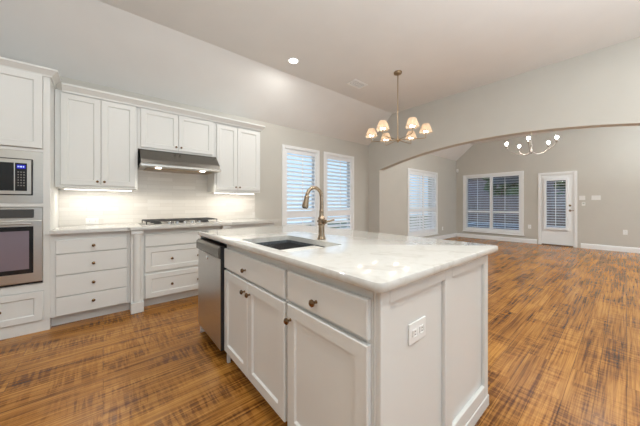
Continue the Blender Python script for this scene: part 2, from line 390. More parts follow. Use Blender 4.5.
# ------------------------------------------------------------------ shuttered windows
def louvers(bm, mtx, w, z0, z1, tilt, pitch=.0765, width=.086):
    n = max(1, int(round((z1-z0-.01)/pitch))); p = (z1-z0)/n
    for i in range(n):
        t = bmesh.new(); zc = z0+p*(i+.5)
        pr = [(-width/2, 0), (-width*.3, .0045), (0, .0055), (width*.3, .0045), (width/2, 0), (width*.3, -.0045), (0, -.0055), (-width*.3, -.0045)]
        c, s = math.cos(tilt), math.sin(tilt)
        prism(t, [(y*c-z*s, zc+y*s+z*c) for y, z in pr], 'x', 0, w)
        merge(bm, t, mtx)
def window(name, mtx, W, H, panels, midz, label, tilt, cas=.055, sill=True, toprail=.10, stile=.045, botrail=.10, mid=.10):
    """mtx places the opening's lower left corner; local -y looks into the room; opening W x H"""
    b = NB()
    for x0, x1, z0, z1 in ((-cas, 0, -cas, H+cas), (W, W+cas, -cas, H+cas), (0, W, H, H+cas), (0, W, -cas, 0)):
        t = bmesh.new(); box(t, x0, x1, -.022, 0, z0, z1, .004, 1); merge(b, t, mtx)
    r = struct(name, b, 'trim', label)
    b = NB()      # reveal liner
    for x0, x1, z0, z1 in ((0, .012, 0, H), (W-.012, W, 0, H), (.012, W-.012, H-.012, H), (.012, W-.012, 0, .012)):
        t = bmesh.new(); box(t, x0, x1, -.01, .15, z0, z1); merge(b, t, mtx)
    obj('frame', b, 'trim', r)
    if sill:
        t = bmesh.new(); box(t, -cas-.02, W+cas+.02, -.045, -.001, -cas-.02, -cas, .004, 1); obj('sill', merge(NB(), t, mtx), 'trim', r)
    t = bmesh.new(); box(t, .012, W-.012, .125, .131, .012, H-.012); obj('pane', merge(NB(), t, mtx), 'glass', r)
    b = NB()
    for x0, x1, z0, z1 in ((.012, .05, .012, H-.012), (W-.05, W-.012, .012, H-.012), (.05, W-.05, H-.05, H-.012), (.05, W-.05, .012, .05), (.05, W-.05, midz-.03, midz+.01)):
        t = bmesh.new(); box(t, x0, x1, .105, .124, z0, z1); merge(b, t, mtx)
    if panels == 2:
        t = bmesh.new(); box(t, W/2-.02, W/2+.02, .105, .124, .05, H-.05); merge(b, t, mtx)
    obj('sash', b, 'trim', r)
    pw = (W-.024)/panels
    for k in range(panels):
        x0 = .012+k*pw+.002; x1 = x0+pw-.004
        b = NB()
        for a0, a1, z0, z1 in ((x0, x0+stile, .014, H-.014), (x1-stile, x1, .014, H-.014), (x0+stile, x1-stile, H-.014-toprail, H-.014),
                               (x0+stile, x1-stile, .014, .014+botrail), (x0+stile, x1-stile, midz-mid/2, midz+mid/2)):
            t = bmesh.new(); box(t, a0, a1, .0, .028, z0, z1, .003, 1); merge(b, t, mtx)
        s = obj('shutter_panel', b, 'shut', r)
        for z0, z1 in ((.014+botrail, midz-mid/2), (midz+mid/2, H-.014-toprail)):
            b = NB(); louvers(b, mtx @ T(x0+stile, .014, 0), x1-x0-2*stile, z0, z1, tilt); obj('louvers', b, 'shut', s)
            t = bmesh.new(); xm = (x0+x1)/2; box(t, xm-.007, xm+.007, -.038, -.026, z0+.02, z1-.02, .002, 1); obj('tilt_rod', merge(NB(), t, mtx), 'shut', s)
    return r
for i, (a, c, z0, z1) in enumerate(KW):
    window('window_%d' % (i+1), T(a, YW, z0), c-a, z1-z0, 1, .985-z0, ['white shuttered window nearer the wall cabinets', 'white shuttered window nearer the arch wall'][i], math.radians(35), toprail=.07, stile=.05, mid=.13)
a, c, z0, z1 = FLW[0]
window('window_3', T(a, YF, z0), c-a, z1-z0, 2, 1.0-z0, 'white shuttered window on the far room side wall', math.radians(42))
y0, y1, z0, z1 = BW[0]
FACE_B = lambda y, z: T(XF, y, z) @ RZ(-PI/2)
window('window_4', FACE_B(y1, z0), y1-y0, z1-z0, 2, .925-z0, 'wide double shuttered window on the back wall', math.radians(5), cas=.07, toprail=.045, botrail=.06, stile=.04, mid=.06)

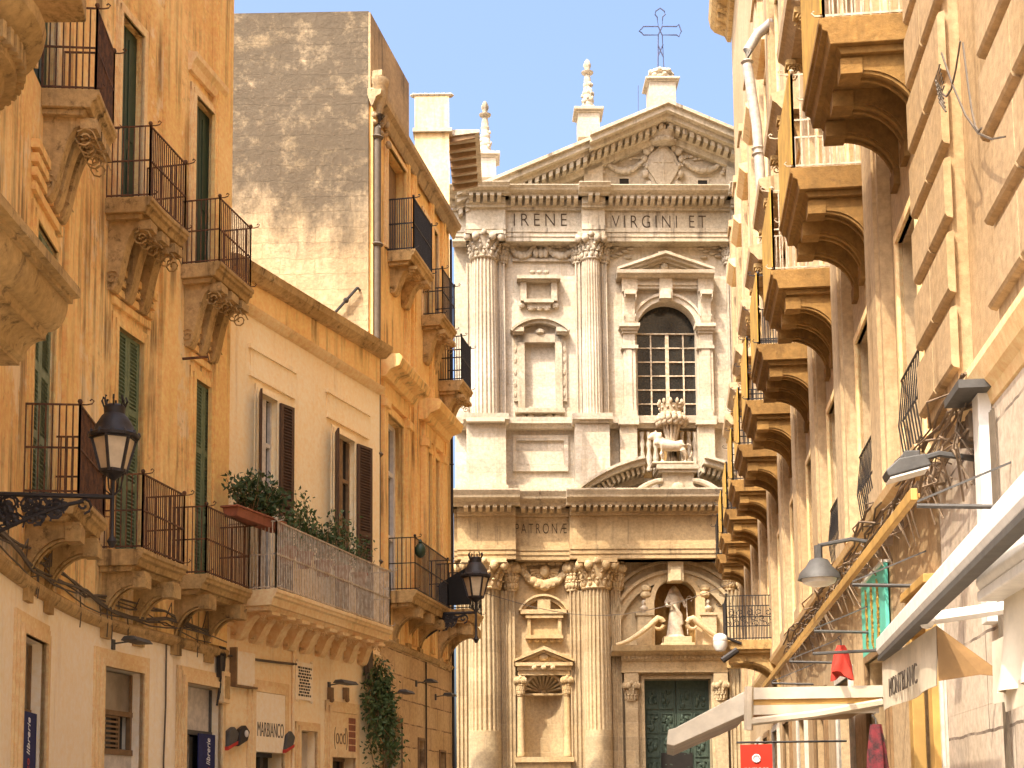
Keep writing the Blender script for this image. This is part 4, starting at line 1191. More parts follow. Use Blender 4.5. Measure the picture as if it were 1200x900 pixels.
# stained render below the balconies: shop doors
for i, (a, b) in enumerate(shops):
    m = LW.mb()
    w_ = .24
    for k, (wa, dd) in enumerate(((w_, .03), (w_ * .72, .055), (w_ * .42, .085))):
        m.box(a - wa, a, .002, dd, 0, 3.58 + wa); m.box(b, b + wa, .002, dd, 0, 3.58 + wa); m.box(a, b, .002, dd + .001, 3.58, 3.58 + wa)
    f = m.build('shop_door', 'trimlight', th_)
    m = LW.mb()
    zt = (2.78, 3.0, 2.86)[i]
    m.box(a, b, -.16, -.14, zt + .03, 3.56); m.build('transom', 'glasslight' if i < 2 else 'interiorshade', f)
    m = LW.mb()
    m.box(a, b, -.18, -.10, zt - .04, zt + .03); m.box(a, a + .05, -.18, -.11, 0, 3.56); m.box(b - .05, b, -.18, -.11, 0, 3.56)
    if i == 1:
        m.box(a, b, -.17, -.09, 2.42, 2.5); m.box(a, b, -.2, -.06, 2.1, 2.14); m.box((a + b) / 2 - .30, (a + b) / 2 - .27, -.16, -.12, 2.5, 3.0); m.box((a + b) / 2 + .25, (a + b) / 2 + .28, -.16, -.12, 2.5, 3.0)
        for k in range(7): m.box((a + b) / 2 - .27, (a + b) / 2 + .25, -.15, -.125, 2.53 + k * .066, 2.56 + k * .066)
    m.build('frame', 'wood' if i < 2 else 'grey', f)
    if i == 1:
        m = LW.mb(); m.box(a, b, -.15, -.11, 2.14, 2.42); m.build('panel', 'interiorshade', f)
    m = LW.mb(); m.box(a, b, -.30, -.26, 0, zt); m.build('pane', 'glass', f)
    m = LW.mb(); m.box((a + b) / 2 - .03, (a + b) / 2 + .03, -.24, -.2, 0, zt - .04); m.build('glazing_bar', 'ironpale', f)
# nearer carved balconies at the edge of the house
m = MB()
pr = [(-4.6, 5.95), (-3.56, 5.95), (-3.56, 5.87), (-3.62, 5.86), (-3.62, 5.82)] + [(-3.66 - .16 * (1 - math.cos(t * .157)) , 5.82 - .24 * math.sin(t * .157)) for t in range(0, 11)] + [(-3.84, 5.55), (-3.84, 5.51)] + [(-3.84 - .17 * math.sin(t * .157), 5.35 + .16 * math.cos(t * .157)) for t in range(0, 11)] + [(-4.05, 5.33), (-4.05, 5.30), (-4.6, 5.30)]
k = len(pr); 
m.raw([(x, 8.2, z) for x, z in pr] + [(x, 11.9, z) for x, z in pr], [(j, (j + 1) % k, k + (j + 1) % k, k + j) for j in range(k)] + [tuple(range(k)), tuple(range(k, 2 * k))])
m.raw([(-4.72, 8.2, 5.34), (-4.1, 8.2, 5.34), (-4.1, 11.6, 5.34), (-4.72, 11.6, 5.34), (-4.72, 8.2, 5.1), (-4.3, 8.2, 5.1), (-4.3, 11.45, 5.1), (-4.72, 11.45, 5.1)], [(0, 1, 2, 3), (4, 5, 6, 7), (0, 1, 5, 4), (1, 2, 6, 5), (2, 3, 7, 6), (3, 0, 4, 7)])
cb = m.build('balcony', 'trim', th_, smooth=30)
for y in (9.4, 10.6, 11.35):
    m = MB(lambda a, b, c, y=y: (-4.78 + b, y + a, c)); console(m, -.14, .14, .62, .85, 5.12, 0, 0); m.build('bracket', 'trim', cb, smooth=35)
m = MB()
cx_, cy_ = -5.05, 11.05
m.lathe(cx_, cy_, [(.5, 7.0), (.62, 7.05), (.70, 7.16), (.78, 7.2), (.95, 7.38), (1.02, 7.40), (1.05, 7.48), (1.14, 7.50), (1.14, 7.74), (1.24, 7.78), (1.34, 7.86), (1.36, 7.94), (1.0, 7.96)], 40)
for i in range(64):
    t = 2 * math.pi * i / 64
    c, s = math.cos(t), math.sin(t)
    m.raw([(cx_ + c * r - s * e, cy_ + s * r + c * e, z) for z in (7.56, 7.70) for r, e in ((1.13, -.028), (1.21, -.028), (1.21, .028), (1.13, .028))], [(0, 1, 2, 3), (4, 5, 6, 7), (0, 1, 5, 4), (1, 2, 6, 5), (2, 3, 7, 6), (3, 0, 4, 7)])
cb2 = m.build('round_balcony', 'trim', th_, smooth=30)
m = MB()
m.lathe(cx_, cy_, [(1.0, 7.95), (1.10, 8.4), (1.18, 8.42), (1.22, 8.5), (1.30, 8.52), (1.30, 8.74), (1.42, 8.80), (1.44, 8.9), (1.0, 8.92)], 40)
m.build('parapet', 'trim', cb2, smooth=30)
def sbp(x, y, Y):
    r = ray(x, y); return (r.x * Y / r.y, Y, CAMZ + r.z * Y / r.y)
tp = sbp(101, 27, 14.2); t2 = sbp(88, -60, 12.6)
m = MB()
k = [(-5.5, 12.2), (t2[0], 12.2), (tp[0], 14.2), (-5.5, 14.2)]
m.raw([(x, y, tp[2]) for x, y in k] + [(x, y, tp[2] + .22) for x, y in k], [(0, 1, 2, 3), (4, 5, 6, 7), (0, 1, 5, 4), (1, 2, 6, 5), (2, 3, 7, 6), (3, 0, 4, 7)])
m.build('balcony', 'trim', th_, bevel=.02)

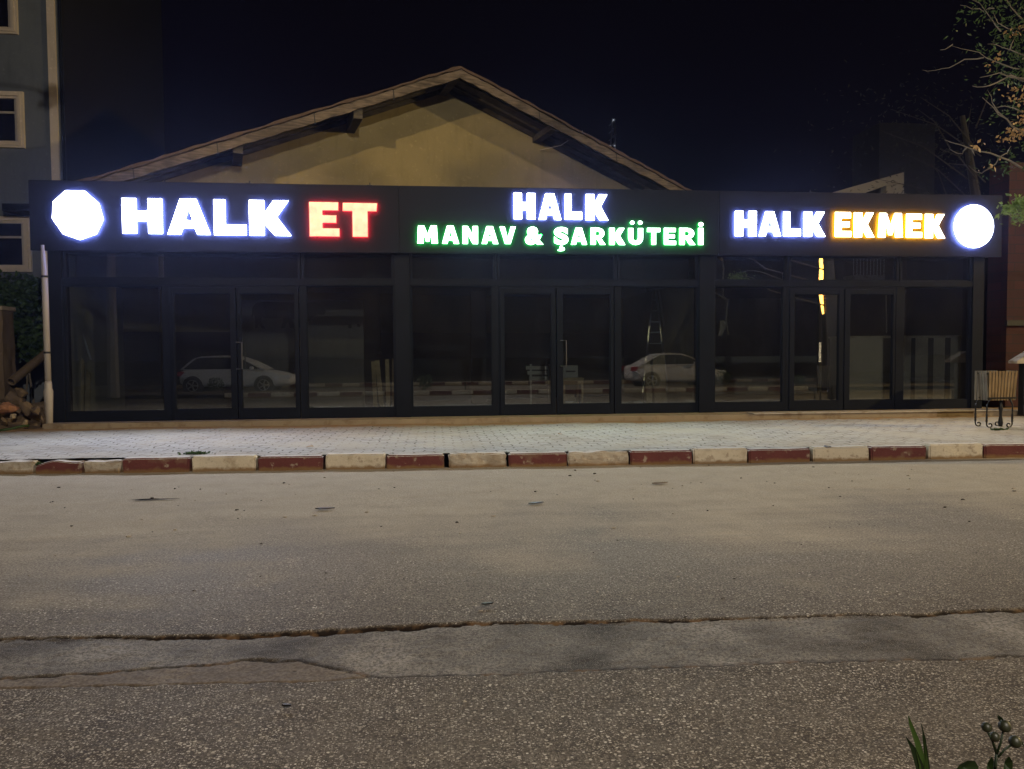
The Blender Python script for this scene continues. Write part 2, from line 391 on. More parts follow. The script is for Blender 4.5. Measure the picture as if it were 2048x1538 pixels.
——————
Set exercise
Return each line among the entries that holds the word "part".

Response to the task
Continue the Blender Python script for this scene: part 2, from line 390. More parts follow. Use Blender 4.5.
Keep writing the Blender script for this image. This is part 4, starting at line 1191. More parts follow. Use Blender 4.5. Measure the picture as if it were 1200x900 pixels.
The Blender Python script for this scene continues. Write part 2, from line 391 on. More parts follow. The script is for Blender 4.5. Measure the picture as if it were 2048x1538 pixels.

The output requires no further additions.